» **Data provided**
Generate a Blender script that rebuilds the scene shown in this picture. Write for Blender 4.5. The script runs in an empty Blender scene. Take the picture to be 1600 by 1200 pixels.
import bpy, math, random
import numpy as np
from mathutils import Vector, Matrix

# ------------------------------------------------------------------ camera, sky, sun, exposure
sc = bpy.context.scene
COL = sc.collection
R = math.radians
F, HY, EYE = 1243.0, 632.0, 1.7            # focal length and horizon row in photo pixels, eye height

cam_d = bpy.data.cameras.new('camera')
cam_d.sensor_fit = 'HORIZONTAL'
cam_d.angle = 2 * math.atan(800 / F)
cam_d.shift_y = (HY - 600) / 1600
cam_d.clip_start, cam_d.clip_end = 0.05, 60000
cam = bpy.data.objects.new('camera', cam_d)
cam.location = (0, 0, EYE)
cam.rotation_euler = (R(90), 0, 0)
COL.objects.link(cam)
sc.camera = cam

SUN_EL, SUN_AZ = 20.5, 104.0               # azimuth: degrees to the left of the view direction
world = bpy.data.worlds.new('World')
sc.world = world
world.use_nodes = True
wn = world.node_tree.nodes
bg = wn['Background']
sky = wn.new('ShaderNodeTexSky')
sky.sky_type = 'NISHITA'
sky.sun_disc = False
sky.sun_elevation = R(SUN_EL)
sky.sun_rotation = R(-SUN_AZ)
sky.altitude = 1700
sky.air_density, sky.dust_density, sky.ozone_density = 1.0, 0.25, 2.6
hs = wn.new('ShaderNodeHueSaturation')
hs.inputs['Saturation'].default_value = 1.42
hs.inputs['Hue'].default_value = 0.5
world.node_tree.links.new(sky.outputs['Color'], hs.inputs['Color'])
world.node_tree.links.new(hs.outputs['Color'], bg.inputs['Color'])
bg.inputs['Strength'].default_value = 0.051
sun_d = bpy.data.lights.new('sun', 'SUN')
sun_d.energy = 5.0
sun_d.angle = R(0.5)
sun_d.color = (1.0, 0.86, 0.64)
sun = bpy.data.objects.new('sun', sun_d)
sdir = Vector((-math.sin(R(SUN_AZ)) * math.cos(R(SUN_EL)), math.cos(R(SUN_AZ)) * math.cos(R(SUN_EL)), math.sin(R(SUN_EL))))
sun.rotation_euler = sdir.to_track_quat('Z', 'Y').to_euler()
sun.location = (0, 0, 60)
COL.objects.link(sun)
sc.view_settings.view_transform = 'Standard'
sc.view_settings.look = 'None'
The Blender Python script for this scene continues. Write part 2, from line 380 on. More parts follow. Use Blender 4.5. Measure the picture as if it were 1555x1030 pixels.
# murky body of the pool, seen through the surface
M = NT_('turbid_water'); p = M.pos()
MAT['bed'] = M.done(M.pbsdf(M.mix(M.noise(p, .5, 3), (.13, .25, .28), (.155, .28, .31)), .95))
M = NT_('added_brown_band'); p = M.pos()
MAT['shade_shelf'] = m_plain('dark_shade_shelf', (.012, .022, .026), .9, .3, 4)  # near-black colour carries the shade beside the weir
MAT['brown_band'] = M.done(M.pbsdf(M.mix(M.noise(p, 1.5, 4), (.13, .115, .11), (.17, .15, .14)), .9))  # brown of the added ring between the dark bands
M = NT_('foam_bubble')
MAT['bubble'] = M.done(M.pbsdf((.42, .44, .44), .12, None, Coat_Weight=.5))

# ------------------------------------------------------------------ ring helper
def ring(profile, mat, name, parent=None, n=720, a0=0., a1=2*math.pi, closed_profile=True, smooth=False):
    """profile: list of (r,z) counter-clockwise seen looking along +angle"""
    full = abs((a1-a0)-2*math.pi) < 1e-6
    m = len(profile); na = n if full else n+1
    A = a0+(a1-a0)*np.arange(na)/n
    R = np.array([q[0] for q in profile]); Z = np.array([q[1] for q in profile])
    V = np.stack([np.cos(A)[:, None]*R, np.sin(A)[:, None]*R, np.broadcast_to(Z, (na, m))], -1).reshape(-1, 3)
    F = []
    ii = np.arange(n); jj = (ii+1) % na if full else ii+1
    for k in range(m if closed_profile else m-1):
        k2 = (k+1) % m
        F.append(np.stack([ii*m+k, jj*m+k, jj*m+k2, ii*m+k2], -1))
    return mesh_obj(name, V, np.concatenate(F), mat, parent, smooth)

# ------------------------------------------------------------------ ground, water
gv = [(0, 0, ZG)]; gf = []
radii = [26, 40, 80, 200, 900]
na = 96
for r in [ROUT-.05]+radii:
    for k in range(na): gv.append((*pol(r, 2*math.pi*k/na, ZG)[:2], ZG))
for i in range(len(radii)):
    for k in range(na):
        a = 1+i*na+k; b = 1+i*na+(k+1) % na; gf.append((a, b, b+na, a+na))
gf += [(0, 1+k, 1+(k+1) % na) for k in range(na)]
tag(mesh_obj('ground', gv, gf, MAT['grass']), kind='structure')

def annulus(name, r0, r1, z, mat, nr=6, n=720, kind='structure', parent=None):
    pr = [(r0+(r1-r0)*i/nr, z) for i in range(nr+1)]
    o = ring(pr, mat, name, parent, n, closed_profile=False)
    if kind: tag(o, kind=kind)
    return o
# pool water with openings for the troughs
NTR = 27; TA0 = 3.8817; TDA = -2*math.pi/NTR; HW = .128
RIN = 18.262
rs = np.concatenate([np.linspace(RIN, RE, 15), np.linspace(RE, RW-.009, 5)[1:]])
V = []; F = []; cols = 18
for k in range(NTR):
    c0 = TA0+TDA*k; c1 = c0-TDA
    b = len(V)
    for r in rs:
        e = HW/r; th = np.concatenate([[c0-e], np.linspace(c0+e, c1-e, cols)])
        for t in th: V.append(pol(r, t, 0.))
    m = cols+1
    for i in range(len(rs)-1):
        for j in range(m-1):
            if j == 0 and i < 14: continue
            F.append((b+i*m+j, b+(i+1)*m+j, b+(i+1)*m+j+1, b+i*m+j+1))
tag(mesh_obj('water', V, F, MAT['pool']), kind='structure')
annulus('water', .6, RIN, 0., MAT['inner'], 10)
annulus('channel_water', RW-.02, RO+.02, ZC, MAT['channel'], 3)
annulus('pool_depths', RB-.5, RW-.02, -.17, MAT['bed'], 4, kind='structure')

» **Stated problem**
Write out exactly, please, the lines beginning at the start of the material and ending with the line that holds "sc.camera = cam", both included.

» **Solved exercise**
Generate a Blender script that rebuilds the scene shown in this picture. Write for Blender 4.5. The script runs in an empty Blender scene. Take the picture to be 1600 by 1200 pixels.
import bpy, math, random
import numpy as np
from mathutils import Vector, Matrix

# ------------------------------------------------------------------ camera, sky, sun, exposure
sc = bpy.context.scene
COL = sc.collection
R = math.radians
F, HY, EYE = 1243.0, 632.0, 1.7            # focal length and horizon row in photo pixels, eye height

cam_d = bpy.data.cameras.new('camera')
cam_d.sensor_fit = 'HORIZONTAL'
cam_d.angle = 2 * math.atan(800 / F)
cam_d.shift_y = (HY - 600) / 1600
cam_d.clip_start, cam_d.clip_end = 0.05, 60000
cam = bpy.data.objects.new('camera', cam_d)
cam.location = (0, 0, EYE)
cam.rotation_euler = (R(90), 0, 0)
COL.objects.link(cam)
sc.camera = cam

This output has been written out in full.